A History of Barchester Cathedral

Christopher Briscoe gives an illustrated talk on the (imaginary) history of Barchester cathedral.

Christopher Briscoe has been a fan of Anthony Trollope for more years than he cares to count. His love of the Barchester Series, was always tinged with sadness that Trollope never wrote one single word of actual physical description of his cathedral, despite all the wondrous tales he tells us of the shenanigans in the Close (with not a few in the Quire) and the torrid lives of the Barset clergy, nobility and gentry.  Neither is there a single word on the history of this wondrous historic edifice. As an architect and historian, Christopher thought this silence about the great church a deplorable oversight.  By this time, he thought he knew Anthony (as it seems members of the Society are now permitted to address the Master) quite well. He decided to design the cathedral and invent the history that Anthony would have given us had his prolific mind ever strayed in that direction. Everything in the novels implies that Barchester was one of the most ancient and beautiful of our great English cathedrals.  Christopher is therefore writing a sacred and profane account of the fourteen centuries through which this great Barset monument has evolved.

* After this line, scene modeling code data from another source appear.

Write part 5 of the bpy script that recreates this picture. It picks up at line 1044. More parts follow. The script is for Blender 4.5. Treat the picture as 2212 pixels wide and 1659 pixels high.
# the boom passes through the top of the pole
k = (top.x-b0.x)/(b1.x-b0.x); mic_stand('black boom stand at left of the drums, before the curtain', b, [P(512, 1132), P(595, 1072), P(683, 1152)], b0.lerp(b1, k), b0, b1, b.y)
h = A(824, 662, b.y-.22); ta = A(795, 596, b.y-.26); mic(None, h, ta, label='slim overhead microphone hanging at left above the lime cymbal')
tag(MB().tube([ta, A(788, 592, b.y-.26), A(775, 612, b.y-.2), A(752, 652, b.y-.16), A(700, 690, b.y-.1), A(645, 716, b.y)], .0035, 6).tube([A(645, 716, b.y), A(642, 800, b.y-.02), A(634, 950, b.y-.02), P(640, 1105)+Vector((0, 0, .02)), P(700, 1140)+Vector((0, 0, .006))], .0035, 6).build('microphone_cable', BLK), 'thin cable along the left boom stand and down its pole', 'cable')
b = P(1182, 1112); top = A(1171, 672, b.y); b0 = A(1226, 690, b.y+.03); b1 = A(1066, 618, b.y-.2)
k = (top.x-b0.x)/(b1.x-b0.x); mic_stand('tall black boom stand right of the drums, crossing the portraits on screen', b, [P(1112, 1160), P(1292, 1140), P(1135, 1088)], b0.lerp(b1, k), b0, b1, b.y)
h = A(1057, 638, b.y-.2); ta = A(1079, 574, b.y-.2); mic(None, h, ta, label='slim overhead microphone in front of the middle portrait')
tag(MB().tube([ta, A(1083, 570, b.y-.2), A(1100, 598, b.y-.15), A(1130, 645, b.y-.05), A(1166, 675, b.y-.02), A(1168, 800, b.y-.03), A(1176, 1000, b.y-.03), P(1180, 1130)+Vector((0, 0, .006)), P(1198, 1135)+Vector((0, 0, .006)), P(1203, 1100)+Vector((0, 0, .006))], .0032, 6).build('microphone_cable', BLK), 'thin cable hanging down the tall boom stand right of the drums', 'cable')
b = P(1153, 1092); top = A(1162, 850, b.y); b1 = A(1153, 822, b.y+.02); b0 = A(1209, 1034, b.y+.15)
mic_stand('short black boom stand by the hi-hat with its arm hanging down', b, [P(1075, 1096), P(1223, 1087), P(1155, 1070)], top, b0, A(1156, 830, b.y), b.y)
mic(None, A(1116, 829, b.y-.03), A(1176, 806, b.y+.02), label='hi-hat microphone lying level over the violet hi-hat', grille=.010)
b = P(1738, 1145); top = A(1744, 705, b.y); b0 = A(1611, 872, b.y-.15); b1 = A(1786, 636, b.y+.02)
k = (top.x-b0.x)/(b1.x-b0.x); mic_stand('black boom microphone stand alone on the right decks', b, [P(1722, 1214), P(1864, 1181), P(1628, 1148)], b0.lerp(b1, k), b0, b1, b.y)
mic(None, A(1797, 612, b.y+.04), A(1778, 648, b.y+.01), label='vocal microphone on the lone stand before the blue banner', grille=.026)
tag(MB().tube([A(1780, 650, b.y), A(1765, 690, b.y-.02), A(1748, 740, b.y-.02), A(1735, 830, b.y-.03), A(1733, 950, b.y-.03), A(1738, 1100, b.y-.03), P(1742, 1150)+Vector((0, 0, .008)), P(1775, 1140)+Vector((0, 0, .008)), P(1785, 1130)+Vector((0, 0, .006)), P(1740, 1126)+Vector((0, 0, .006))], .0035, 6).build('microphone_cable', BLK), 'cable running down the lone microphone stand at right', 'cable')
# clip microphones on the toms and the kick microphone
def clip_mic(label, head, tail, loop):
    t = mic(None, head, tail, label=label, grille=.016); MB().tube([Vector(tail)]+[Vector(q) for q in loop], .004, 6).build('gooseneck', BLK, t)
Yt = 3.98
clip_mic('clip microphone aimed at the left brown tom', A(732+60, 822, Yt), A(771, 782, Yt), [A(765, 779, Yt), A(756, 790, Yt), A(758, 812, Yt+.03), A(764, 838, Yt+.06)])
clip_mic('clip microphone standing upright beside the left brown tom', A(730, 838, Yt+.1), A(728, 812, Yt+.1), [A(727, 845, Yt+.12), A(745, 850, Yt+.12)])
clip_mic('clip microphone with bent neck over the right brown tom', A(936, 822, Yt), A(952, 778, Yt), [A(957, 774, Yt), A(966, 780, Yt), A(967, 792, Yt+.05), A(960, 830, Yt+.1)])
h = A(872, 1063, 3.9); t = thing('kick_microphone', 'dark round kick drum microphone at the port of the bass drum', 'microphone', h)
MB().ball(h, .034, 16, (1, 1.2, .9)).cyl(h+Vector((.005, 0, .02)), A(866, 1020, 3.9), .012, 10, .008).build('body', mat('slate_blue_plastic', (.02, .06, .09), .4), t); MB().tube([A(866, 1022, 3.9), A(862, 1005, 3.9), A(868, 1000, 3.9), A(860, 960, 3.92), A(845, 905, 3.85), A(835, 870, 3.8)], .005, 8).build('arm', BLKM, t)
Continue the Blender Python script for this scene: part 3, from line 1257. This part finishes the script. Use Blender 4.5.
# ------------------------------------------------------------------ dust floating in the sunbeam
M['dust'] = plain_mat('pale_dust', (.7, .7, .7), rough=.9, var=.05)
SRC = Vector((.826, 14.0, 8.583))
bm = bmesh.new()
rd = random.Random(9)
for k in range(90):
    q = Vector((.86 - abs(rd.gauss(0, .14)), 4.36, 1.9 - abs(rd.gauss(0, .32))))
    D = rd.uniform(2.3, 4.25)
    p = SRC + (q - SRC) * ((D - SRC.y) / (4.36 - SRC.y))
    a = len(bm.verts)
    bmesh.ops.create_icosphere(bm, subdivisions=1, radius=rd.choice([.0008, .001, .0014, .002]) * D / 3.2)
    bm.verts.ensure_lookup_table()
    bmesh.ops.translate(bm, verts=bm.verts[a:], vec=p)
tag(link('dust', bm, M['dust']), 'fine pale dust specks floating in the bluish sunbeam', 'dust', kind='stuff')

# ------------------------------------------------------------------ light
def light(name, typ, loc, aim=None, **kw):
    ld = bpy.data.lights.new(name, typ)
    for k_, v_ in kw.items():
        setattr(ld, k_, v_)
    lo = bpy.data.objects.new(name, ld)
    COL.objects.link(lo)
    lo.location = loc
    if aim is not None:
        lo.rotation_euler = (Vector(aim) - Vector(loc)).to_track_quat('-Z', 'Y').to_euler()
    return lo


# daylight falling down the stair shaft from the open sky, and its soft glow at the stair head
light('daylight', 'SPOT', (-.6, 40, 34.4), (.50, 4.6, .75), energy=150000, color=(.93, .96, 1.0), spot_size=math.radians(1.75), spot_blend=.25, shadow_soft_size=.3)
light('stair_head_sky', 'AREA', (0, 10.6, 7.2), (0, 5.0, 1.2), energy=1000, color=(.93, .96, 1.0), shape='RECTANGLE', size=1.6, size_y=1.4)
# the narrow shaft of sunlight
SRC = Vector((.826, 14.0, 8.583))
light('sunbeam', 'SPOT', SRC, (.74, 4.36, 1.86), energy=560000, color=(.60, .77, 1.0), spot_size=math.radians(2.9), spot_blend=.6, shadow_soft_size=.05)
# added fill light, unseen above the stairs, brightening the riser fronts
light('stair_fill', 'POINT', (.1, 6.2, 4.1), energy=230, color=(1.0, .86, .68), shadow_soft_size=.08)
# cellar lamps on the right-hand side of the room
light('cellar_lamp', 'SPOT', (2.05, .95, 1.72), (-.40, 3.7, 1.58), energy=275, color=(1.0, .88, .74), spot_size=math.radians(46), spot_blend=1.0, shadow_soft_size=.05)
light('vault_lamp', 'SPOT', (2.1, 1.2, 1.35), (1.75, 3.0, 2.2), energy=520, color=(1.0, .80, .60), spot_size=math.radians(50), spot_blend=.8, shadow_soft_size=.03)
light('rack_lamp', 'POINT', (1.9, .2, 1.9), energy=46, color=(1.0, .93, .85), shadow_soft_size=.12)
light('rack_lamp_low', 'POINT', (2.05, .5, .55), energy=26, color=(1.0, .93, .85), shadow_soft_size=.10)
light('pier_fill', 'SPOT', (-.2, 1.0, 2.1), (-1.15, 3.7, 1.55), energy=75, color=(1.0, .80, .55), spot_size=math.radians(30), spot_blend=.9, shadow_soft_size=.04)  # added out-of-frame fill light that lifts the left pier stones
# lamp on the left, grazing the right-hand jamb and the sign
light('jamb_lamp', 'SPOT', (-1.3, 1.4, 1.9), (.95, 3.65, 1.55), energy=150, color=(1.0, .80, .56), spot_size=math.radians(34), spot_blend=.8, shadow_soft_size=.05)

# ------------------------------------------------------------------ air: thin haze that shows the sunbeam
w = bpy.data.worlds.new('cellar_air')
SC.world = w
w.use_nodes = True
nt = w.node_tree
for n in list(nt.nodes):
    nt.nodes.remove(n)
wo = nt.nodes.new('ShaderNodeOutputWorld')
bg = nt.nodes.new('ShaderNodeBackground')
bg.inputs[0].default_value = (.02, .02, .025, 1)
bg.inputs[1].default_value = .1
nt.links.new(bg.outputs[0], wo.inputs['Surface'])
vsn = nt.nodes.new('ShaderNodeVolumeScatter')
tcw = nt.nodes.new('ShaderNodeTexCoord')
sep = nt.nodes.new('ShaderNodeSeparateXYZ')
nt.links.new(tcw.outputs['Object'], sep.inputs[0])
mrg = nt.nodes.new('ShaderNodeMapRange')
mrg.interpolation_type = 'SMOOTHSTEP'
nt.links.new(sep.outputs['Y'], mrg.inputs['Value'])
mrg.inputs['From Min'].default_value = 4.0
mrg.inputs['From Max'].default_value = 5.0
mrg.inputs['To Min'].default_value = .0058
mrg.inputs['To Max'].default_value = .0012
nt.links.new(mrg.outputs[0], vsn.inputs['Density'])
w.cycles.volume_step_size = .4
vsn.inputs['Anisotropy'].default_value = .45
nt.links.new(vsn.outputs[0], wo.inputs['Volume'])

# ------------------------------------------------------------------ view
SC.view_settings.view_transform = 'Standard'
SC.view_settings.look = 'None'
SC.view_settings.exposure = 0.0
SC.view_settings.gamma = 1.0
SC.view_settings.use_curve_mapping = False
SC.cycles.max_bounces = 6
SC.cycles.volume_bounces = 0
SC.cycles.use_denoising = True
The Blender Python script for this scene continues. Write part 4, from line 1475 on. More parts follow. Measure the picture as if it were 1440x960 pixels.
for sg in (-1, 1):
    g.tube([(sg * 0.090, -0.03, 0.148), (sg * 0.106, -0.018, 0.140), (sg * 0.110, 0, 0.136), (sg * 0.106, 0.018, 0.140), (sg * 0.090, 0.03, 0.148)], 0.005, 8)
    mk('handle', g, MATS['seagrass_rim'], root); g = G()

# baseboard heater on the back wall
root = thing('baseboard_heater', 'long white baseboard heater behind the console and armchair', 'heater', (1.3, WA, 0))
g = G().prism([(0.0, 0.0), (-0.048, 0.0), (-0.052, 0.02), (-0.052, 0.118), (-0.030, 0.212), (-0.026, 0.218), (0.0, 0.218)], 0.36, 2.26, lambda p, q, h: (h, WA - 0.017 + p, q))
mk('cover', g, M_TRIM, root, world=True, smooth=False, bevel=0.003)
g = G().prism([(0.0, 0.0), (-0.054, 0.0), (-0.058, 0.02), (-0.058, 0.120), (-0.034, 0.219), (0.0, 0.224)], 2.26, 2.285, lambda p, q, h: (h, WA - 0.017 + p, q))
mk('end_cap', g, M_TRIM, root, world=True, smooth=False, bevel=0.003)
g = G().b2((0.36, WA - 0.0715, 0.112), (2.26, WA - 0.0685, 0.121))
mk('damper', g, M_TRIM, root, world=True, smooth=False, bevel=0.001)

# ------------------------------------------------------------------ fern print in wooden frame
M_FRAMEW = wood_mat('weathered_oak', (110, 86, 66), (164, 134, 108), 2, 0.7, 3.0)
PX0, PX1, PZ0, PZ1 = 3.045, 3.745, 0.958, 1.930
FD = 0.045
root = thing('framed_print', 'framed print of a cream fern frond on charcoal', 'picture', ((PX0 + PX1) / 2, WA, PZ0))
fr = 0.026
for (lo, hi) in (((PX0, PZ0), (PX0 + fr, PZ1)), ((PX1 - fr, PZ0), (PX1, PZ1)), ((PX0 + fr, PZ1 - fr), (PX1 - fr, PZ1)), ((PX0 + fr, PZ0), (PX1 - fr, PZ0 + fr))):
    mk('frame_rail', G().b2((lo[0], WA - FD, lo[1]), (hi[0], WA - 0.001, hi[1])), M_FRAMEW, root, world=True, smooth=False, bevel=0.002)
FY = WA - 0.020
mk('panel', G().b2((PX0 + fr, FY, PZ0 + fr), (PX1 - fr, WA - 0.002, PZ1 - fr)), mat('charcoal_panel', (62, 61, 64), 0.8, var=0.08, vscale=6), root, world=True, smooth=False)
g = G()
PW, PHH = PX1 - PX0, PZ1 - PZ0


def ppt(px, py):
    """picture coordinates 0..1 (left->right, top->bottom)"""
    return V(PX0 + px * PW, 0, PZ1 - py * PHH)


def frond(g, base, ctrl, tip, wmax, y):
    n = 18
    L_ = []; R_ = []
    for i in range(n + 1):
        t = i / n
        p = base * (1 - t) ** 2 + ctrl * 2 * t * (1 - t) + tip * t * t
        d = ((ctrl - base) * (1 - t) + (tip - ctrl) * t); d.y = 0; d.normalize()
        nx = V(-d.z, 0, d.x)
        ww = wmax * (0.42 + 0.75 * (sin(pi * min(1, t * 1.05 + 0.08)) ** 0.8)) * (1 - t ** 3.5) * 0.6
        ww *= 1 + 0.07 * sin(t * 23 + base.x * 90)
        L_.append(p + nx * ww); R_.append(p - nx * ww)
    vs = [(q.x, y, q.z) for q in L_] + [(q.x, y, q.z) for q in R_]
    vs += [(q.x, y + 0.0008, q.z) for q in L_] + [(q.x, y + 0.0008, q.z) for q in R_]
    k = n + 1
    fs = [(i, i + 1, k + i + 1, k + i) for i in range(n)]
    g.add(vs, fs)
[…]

He decided that it all started with a Saxon Minster, founded and ruled by a royal princess, as was then very common.  As Anthony was so brilliant at describing young women, he would surely have plumped for that? There would be just a few tame male priests (under another roof!) to administer the sacraments. From this it would naturally have become monastic (as exactly half our mediaeval cathedrals were). Thanks to the beastly marauding Danes it would have been trashed and then re-founded as a Benedictine house for men alone around AD 1000, then raised to a cathedral around 1050 when that was all the rage, secularised by Henry the much-bedded, trashed again by the puritans and finally restored and re-vitalised through Victorian dynamism. There will even be an unscholarly peer into the Barset future.